The lines from the top of the material through the line with "satchel((-2.24, 7.60, .616), .12, M['cream'], 'cream" are to be set down exactly. Leave the pictures out.

** BEGIN DATA EXTRACT **

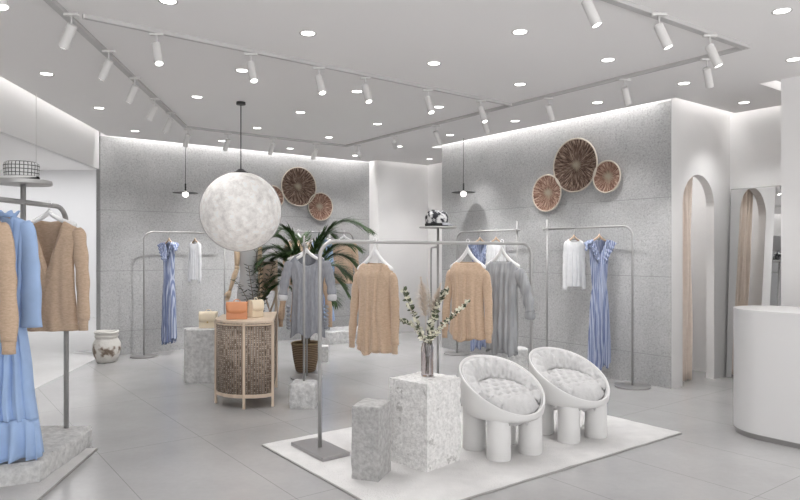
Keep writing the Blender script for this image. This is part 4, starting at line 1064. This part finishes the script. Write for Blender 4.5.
# ------------------------------------------------------------------ handbags
def satchel(p, rz, m, lab, w=.2, h=.155, d=.085, buckle=True):
    t = thing('handbag', lab, 'handbag', p, rz)
    mb = MB(); prof = [(-d / 2, 0), (d / 2, 0), (d / 2 * .92, h * .85), (d * .30, h * .97), (-d * .30, h * .97), (-d / 2 * .92, h * .85)]
    L_ = [mb.v((-w / 2, y, z)) for y, z in prof]; R_2 = [mb.v((w / 2, y, z)) for y, z in prof]
    mb.face(L_); mb.face(list(reversed(R_2)))
    for i in range(6): mb.face([L_[i], R_2[i], R_2[(i + 1) % 6], L_[(i + 1) % 6]])
    mb.build('bag_body', m, t, bevel=.006)
    mb = MB(); fp = [(d / 2 * .9, h * .86), (d * .32, h * 1.0), (0, h * 1.02), (-d * .32, h * 1.0), (-d / 2 - .002, h * .86), (-d / 2 - .006, h * .6), (-d / 2 - .007, h * .42)]
    mb.grid(lambda i, j: Vector(((-w / 2 - .003 + (w + .006) * i / 8) * (1 if j < 5 else (.97 if j == 5 else .90)), fp[j][0], fp[j][1] - (.012 * (1 - (2 * i / 8 - 1) ** 2) if j == 6 else 0))), 9, 7)
    fl_o = mb.build('flap', m, t, True, solid=.005, autos=.8)
    MB().tube([Vector((w * .16 * math.cos(a), 0, h * 1.0 + .028 * math.sin(a))) for a in [PI * i / 12 for i in range(13)]], .0045, 8).build('handle', m, t, True)
    if buckle:
        MB().box((0, -d / 2 - .0115, h * .38), (.018, .004, .02)).build('clasp', M['brass'], fl_o, bevel=.001)
    return t
satchel((-1.605, 6.40, .841), .16, M['orange'], 'orange leather satchel handbag on top of the cane cabinet', w=.20, h=.165, buckle=False)
satchel((-1.465, 6.60, .841), .75, M['cream'], 'cream leather backpack-style handbag beside the orange one on the cabinet', w=.13, h=.17, d=.09, buckle=False)
satchel((-2.24, 7.60, .616), .12, M['cream'], 'cream leather flap handbag on the pale stone block', w=.20, h=.185, d=.11)

# ------------------------------------------------------------------ mannequin (dress form with wooden arms)
mp = Vector((-1.875, 8.02, 0))
t = thing('dress_form', 'grey linen dress form with jointed wooden arms behind the cane cabinet', 'mannequin', mp)
prof = [(.0, .90), (.13, .90), (.165, .93), (.165, 1.0), (.135, 1.14), (.118, 1.22), (.13, 1.33), (.155, 1.45), (.16, 1.55), (.155, 1.62), (.12, 1.68), (.06, 1.72), (.048, 1.78), (0, 1.79)]
MB().lathe(prof, seg=40, warp=lambda p, a: Vector((p.x * .80, p.y * .85, p.z))).build('torso', M['mannequin'], t, True)
MB().lathe([(0, 1.785), (.05, 1.785), (.05, 1.80), (.02, 1.81), (.015, 1.84), (0, 1.85)], seg=20).build('neck_cap', M['wood_limb'], t, True)
MB().tube([Z * .02, Z * .92], .013, 12).build('pole', M['steel'], t, True)
MB().lathe([(0, .02), (.15, .018), (.16, 0), (0, 0)], seg=32).build('base_disc', M['steel_dark'], t, True, autos=.6)
for s in (-1, 1):
    sh = Vector((-.115, -.06, 1.61)) if s < 0 else Vector((.125, .03, 1.61))
    el = Vector((-.10, -.15, 1.31)) if s < 0 else Vector((.15, .0, 1.30)); wr_ = Vector((-.17, -.20, 1.04)) if s < 0 else Vector((.17, -.05, 1.0))
    MB().tube([sh + Z * .03, sh, sh.lerp(el, .5), el + Z * .03], [.02, .043, .036, .028], 16).build('upper_arm', M['wood_limb'], t, True)
    MB().lathe([(.03 * math.sin(PI * i / 8), -.03 * math.cos(PI * i / 8)) for i in range(9)], c=el, seg=16).build('elbow_joint', M['wood_limb'], t, True)
    MB().tube([el - Z * .02, el.lerp(wr_, .3), wr_], [.026, .032, .018], 16).build('forearm', M['wood_limb'], t, True)
    d = (wr_ - el).normalized(); hd = MB()
    hd.tube([wr_, wr_ + d * .03, wr_ + d * .085], [.017, .028, .028], 12, flat=.5)
    sd = d.cross(Vector((0, 1, 0))).normalized()
    for k, fl_ in enumerate((.055, .068, .062, .048)):
        b = wr_ + d * .078 + sd * (-.02 + .0135 * k); hd.tube([b, b + d * fl_ * .5, b + d * fl_ * .9 + Vector((0, -.012, 0))], [.0075, .007, .005], 8)
    b = wr_ + d * .03 + sd * -.024; hd.tube([b, b + d * .03 - sd * .018, b + d * .055 - sd * .02], [.008, .0075, .006], 8)
    hd.build('hand', M['wood_limb'], t, True)

# wooden frame with beige canvas panel
t = thing('canvas_stand', 'light wood folding stand with a beige canvas panel between dress form and palm', 'stand', (-1.62, 8.06, 0), -.3)
for s in (-1, 1):
    MB().box((s * .095, 0, .70), (.028, .028, 1.40)).build('leg', M['wood'], t, bevel=.003)
MB().box((0, 0, 1.20), (.175, .008, .36)).build('canvas_panel', M['screenfab'], t)
MB().tube([(-.09, 0, .50), (.09, .02, .98)], .011, 8).build('cross_brace', M['wood'], t, True)
MB().tube([(.09, .03, .50), (-.09, .03, .98)], .011, 8).build('cross_brace', M['wood'], t, True)

# leafy sprig plant behind the cabinet
random.seed(5)
bp = Vector((-1.66, 7.62, 0))
t = thing('sprig_plant', 'slender plant with small dark leaves in a pot behind the cane cabinet', 'plant', bp)
MB().lathe([(0, 0), (.08, 0), (.10, .02), (.115, .22), (.12, .24), (.105, .24), (.10, .22), (0, .21)], seg=28).build('pot', M['stone_grey'], t, True)
LF = MB(); ST = MB()
for k, (dx, dy, hgt, arch) in enumerate([(-.26, -.02, 1.28, .10), (-.10, -.05, 1.40, .05), (.02, -.03, 1.32, 0), (.10, -.02, 1.22, 0), (.16, .0, 1.38, .03), (-.02, .02, 1.5, 0), (.05, -.1, 1.12, 0)]):
    C = []
    for i in range(25):
        q = i / 24; C.append(Vector((dx * q ** 2.2 + .02 * math.sin(q * 5 + k), dy * q, .2 + (hgt - .2) * (q - arch * q ** 6))))
    ST.tube(C, .0035, 6)
    for i in range(9, 25):
        for s in (-1, 1):
            LF.leaf(C[i], (s * random.uniform(.5, 1), random.uniform(-.6, .3), random.uniform(-.2, .8)), random.uniform(.045, .07), .036)
ST.build('stems', M['stem'], t, True); LF.build('leaves', M['leafdark'], t, True, recalc=False)['kind'] = 'stuff'

# ------------------------------------------------------------------ palm in basket
pp = Vector((-1.185, 8.17, 0))
t = thing('basket_planter', 'brown woven basket planter holding the palm beside the grey sweater', 'planter', pp)
MB().lathe([(0, 0), (.105, 0), (.125, .02), (.155, .16), (.178, .33), (.182, .36), (.17, .36), (.165, .33), (.145, .18), (.115, .03), (0, .03)], seg=44).build('basket_body', M['basket'], t, True)
MB().tube([Vector((.178 * math.cos(a), .178 * math.sin(a), .358)) for a in [2 * PI * i / 44 for i in range(45)]], .011, 8, cap=False).build('rim', M['basket_rim'], t, True)
MB().lathe([(0, .325), (.165, .32), (.165, .30), (0, .29)], seg=32).build('soil', M['soil'], t, True)
random.seed(11)
t = thing('potted_palm', 'green areca palm with long arching fronds growing from the basket planter', 'plant', (pp.x, pp.y, .33))
tr = MB()
for k in range(5):
    a = k * 1.25; tr.tube([Vector((.03 * math.cos(a), .03 * math.sin(a), -.03)), Vector((.05 * math.cos(a), .05 * math.sin(a), .25)), Vector((.05 * math.cos(a), .05 * math.sin(a), .5))], [.02, .017, .013], 10)
tr.build('trunk', M['stem'], t, True)
def frond(ax, ay, reach, top, droop, n=34, ll=.29, start=.28, lw=.016, pw=2.1):
    mb = MB(); C = []
    for i in range(41):
        q = i / 40
        C.append(Vector((ax * reach * q ** 1.6 + .03 * ax, ay * reach * q ** 1.6 + .03 * ay, .35 + (top - .35) * (1 - (1 - q) ** pw) - droop * max(0, q - .5) ** 2 * 4)))
    mb.tube(C, [.008 * (1 - i / 44) + .0012 for i in range(41)], 6)
    for i in range(n):
        q = start + (1 - start) * i / (n - 1); k = min(39, int(q * 40)); c = C[k].lerp(C[k + 1], q * 40 - k); tg = (C[k + 1] - C[k]).normalized()
        side = tg.cross(Z); side = side.normalized() if side.length > .02 else Vector((1, 0, 0))
        lf = ll * (math.sin(PI * min(1, (i + 3) / (n + 5))) ** .6)
        for s in (-1, 1):
            d = tg * random.uniform(.85, 1.15) + side * s * random.uniform(.5, .75) + Z * random.uniform(-.25, .2)
            mb.leaf(c, d, lf * random.uniform(.8, 1.1), lw, droop=random.uniform(.15, .4), seg=4)
    return mb
FR = [(1, -.15, .80, 1.64, .20), (.95, -.3, .70, 1.36, .14), (1, -.1, .60, 1.24, .20), (1, .1, .50, .98, .32), (.9, -.4, .42, .80, .25), (.8, .5, .66, 1.10, .25), (.7, -.6, .35, 1.32, .08),
      (-1, -.1, .50, 1.30, .10), (-.95, -.3, .44, 1.42, .07), (-.8, -.5, .34, 1.50, .06), (-1, -.2, .58, 1.12, .16), (-1, .2, .62, 1.02, .22), (-.95, -.4, .52, .86, .26), (-.7, .6, .45, 1.28, .12),
      (-.5, -.7, .30, 1.22, .06), (-.9, 0, .40, 1.16, .06), (.5, -.6, .30, 1.16, .08), (-.9, -.5, .55, 1.22, .16), (.85, -.2, .36, 1.45, .06), (-1, -.35, .40, .95, .14), (-.3, .5, .30, 1.40, .06)]
for k, (ax, ay, rch, top, dr) in enumerate(FR):
    frond(ax, ay, rch, top + .0, dr, n=62 if k < 5 else 54, pw=2.7 if k == 0 else 2.1).build('frond', M['leaf'], t, True, recalc=False)

# ------------------------------------------------------------------ urn
o = MB().lathe([(0, 0), (.10, 0), (.125, .01), (.165, .10), (.182, .19), (.175, .26), (.145, .315), (.135, .33), (.15, .345), (.152, .37), (.135, .385), (.158, .40), (.155, .425), (.135, .425), (.125, .40), (.12, .35), (.15, .26), (.15, .1), (0, .03)],
               seg=56, warp=lambda p, a: p * (1 + .012 * math.sin(3 * a))).build('clay_urn', M['urn'], None, True, loc=(-4.0, 8.86, 0)); tag(o, 'round weathered white clay urn with a brown band by the left wall', 'urn')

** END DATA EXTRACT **

• [ANSWER]
Keep writing the Blender script for this image. This is part 4, starting at line 1064. This part finishes the script. Write for Blender 4.5.
# ------------------------------------------------------------------ handbags
def satchel(p, rz, m, lab, w=.2, h=.155, d=.085, buckle=True):
    t = thing('handbag', lab, 'handbag', p, rz)
    mb = MB(); prof = [(-d / 2, 0), (d / 2, 0), (d / 2 * .92, h * .85), (d * .30, h * .97), (-d * .30, h * .97), (-d / 2 * .92, h * .85)]
    L_ = [mb.v((-w / 2, y, z)) for y, z in prof]; R_2 = [mb.v((w / 2, y, z)) for y, z in prof]
    mb.face(L_); mb.face(list(reversed(R_2)))
    for i in range(6): mb.face([L_[i], R_2[i], R_2[(i + 1) % 6], L_[(i + 1) % 6]])
    mb.build('bag_body', m, t, bevel=.006)
    mb = MB(); fp = [(d / 2 * .9, h * .86), (d * .32, h * 1.0), (0, h * 1.02), (-d * .32, h * 1.0), (-d / 2 - .002, h * .86), (-d / 2 - .006, h * .6), (-d / 2 - .007, h * .42)]
    mb.grid(lambda i, j: Vector(((-w / 2 - .003 + (w + .006) * i / 8) * (1 if j < 5 else (.97 if j == 5 else .90)), fp[j][0], fp[j][1] - (.012 * (1 - (2 * i / 8 - 1) ** 2) if j == 6 else 0))), 9, 7)
    fl_o = mb.build('flap', m, t, True, solid=.005, autos=.8)
    MB().tube([Vector((w * .16 * math.cos(a), 0, h * 1.0 + .028 * math.sin(a))) for a in [PI * i / 12 for i in range(13)]], .0045, 8).build('handle', m, t, True)
    if buckle:
        MB().box((0, -d / 2 - .0115, h * .38), (.018, .004, .02)).build('clasp', M['brass'], fl_o, bevel=.001)
    return t
satchel((-1.605, 6.40, .841), .16, M['orange'], 'orange leather satchel handbag on top of the cane cabinet', w=.20, h=.165, buckle=False)
satchel((-1.465, 6.60, .841), .75, M['cream'], 'cream leather backpack-style handbag beside the orange one on the cabinet', w=.13, h=.17, d=.09, buckle=False)
satchel((-2.24, 7.60, .616), .12, M['cream'], 'cream leather flap handbag on the pale stone block', w=.20, h=.185, d=.11)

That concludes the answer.